EVlink Electric Vehicle Charging Stations Vulnerable to Remote Hacking Due to New Vulnerabilities

EVlink Electric Vehicle Charging Stations Vulnerable to Remote Hacking Due to New Vulnerabilities

Schneider Electric has addressed several new vulnerabilities in its EVlink electric car charging stations, making them vulnerable to remote hack attempts. Schneider notified the availability of fixes on December 14 and advised consumers to apply them as soon as possible. The vulnerabilities have been discovered in EVlink City (EVC1S22P4 and EVC1S7P4), Parking (EVW2, EVF2, and EVP2PE), and Smart Wallbox (EVB1A) devices, and a few products that have reached the end of life.

Cross-site request forgery (CSRF) and cross-site scripting (XSS) issues that may be used to carry out operations on behalf of a valid user, and a flaw that can be used to brute-force access to a charging station’s web interface, are among the security vulnerabilities. A server-side request forgery (SSRF) vulnerability is the most significant concern, with a CVSS score of 9.3. According to Schneider, failure to act might result in tampering and compromising the charging station’s settings and accounts.

“Such tampering could lead to things like denial of service attacks, which could result in unauthorized use of the charging station, service interruptions, failure to send charging data records to the supervision system and the modification and disclosure of the charging station’s configuration,” the industrial behemoth stated in its advisory.
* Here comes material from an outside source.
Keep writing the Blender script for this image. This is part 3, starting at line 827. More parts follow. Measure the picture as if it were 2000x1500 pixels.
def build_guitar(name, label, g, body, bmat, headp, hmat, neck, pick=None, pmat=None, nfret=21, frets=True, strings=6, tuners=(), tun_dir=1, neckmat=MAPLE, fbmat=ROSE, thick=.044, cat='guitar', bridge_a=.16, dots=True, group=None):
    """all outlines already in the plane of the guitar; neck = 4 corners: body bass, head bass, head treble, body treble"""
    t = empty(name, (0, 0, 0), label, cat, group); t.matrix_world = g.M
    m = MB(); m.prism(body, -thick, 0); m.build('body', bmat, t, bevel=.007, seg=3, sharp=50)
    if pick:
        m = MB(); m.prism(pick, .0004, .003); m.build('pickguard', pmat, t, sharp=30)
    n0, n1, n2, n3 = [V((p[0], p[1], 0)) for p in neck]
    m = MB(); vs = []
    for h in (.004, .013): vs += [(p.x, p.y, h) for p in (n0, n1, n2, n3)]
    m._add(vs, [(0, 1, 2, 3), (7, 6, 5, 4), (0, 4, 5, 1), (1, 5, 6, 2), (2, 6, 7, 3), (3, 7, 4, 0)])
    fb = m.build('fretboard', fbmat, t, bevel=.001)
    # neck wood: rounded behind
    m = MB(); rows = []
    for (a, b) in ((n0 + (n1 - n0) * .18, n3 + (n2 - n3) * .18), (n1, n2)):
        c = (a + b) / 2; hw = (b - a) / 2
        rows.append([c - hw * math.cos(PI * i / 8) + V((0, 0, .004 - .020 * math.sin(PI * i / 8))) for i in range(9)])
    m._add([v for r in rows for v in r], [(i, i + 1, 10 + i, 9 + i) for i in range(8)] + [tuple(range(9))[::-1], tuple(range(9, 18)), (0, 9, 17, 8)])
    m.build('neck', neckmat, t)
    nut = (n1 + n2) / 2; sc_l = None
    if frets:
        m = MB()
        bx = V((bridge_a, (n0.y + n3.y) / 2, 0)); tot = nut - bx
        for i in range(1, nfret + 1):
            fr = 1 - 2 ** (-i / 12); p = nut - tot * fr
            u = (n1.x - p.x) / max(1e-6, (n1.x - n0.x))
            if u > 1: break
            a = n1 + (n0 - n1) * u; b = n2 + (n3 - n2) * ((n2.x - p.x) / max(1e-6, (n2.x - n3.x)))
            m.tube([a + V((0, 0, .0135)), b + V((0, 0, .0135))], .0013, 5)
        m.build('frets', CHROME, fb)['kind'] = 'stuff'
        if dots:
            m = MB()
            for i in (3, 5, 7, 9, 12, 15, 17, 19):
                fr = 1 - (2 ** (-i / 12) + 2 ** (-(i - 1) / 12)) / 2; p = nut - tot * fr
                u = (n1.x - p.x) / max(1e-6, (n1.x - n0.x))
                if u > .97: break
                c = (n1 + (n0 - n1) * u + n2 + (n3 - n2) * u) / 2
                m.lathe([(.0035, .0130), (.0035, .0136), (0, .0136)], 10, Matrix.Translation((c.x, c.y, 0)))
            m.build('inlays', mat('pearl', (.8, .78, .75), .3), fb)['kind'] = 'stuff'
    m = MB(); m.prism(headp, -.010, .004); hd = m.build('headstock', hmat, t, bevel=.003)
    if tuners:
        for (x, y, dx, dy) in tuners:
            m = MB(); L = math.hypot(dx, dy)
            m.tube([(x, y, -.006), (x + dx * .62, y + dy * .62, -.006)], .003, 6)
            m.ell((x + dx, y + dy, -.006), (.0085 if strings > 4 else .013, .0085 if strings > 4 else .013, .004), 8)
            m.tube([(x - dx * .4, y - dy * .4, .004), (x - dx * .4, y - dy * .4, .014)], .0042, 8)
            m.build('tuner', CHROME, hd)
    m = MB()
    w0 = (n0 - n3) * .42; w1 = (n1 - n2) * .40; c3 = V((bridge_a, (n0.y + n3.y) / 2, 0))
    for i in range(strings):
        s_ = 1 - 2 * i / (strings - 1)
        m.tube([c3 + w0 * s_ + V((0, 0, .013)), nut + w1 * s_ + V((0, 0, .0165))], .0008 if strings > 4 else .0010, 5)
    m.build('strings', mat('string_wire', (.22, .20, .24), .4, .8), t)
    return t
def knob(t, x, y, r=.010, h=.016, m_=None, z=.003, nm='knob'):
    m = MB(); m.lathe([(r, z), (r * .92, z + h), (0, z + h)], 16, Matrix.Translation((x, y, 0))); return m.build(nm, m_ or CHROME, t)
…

The firm stated that exploiting the flaws needs physical access to the system’s internal communication port. Still, that attacks could also be conducted from the local network or the internet if the charging station is web-accessible. 

It was pointed out that some of the vulnerabilities, such as the SSRF flaw, may be exploited by sending specially crafted queries with no user interaction. On the other hand, XSS and CSRF vulnerabilities exploitation necessitate some user activity (e.g., clicking on a link).

According to a cybersecurity researcher, these flaws were discovered as part of a bigger examination of electric car charging station management systems. The study’s full findings will be released next year; the researcher does not wish to reveal the identities of additional vendors or products targeted in the study at this time.

As the popularity of EVs increases, so does cybersecurity researchers’ interest in charging stations. Pen Test Partners and Trend Micro have also investigated the security of these systems this year.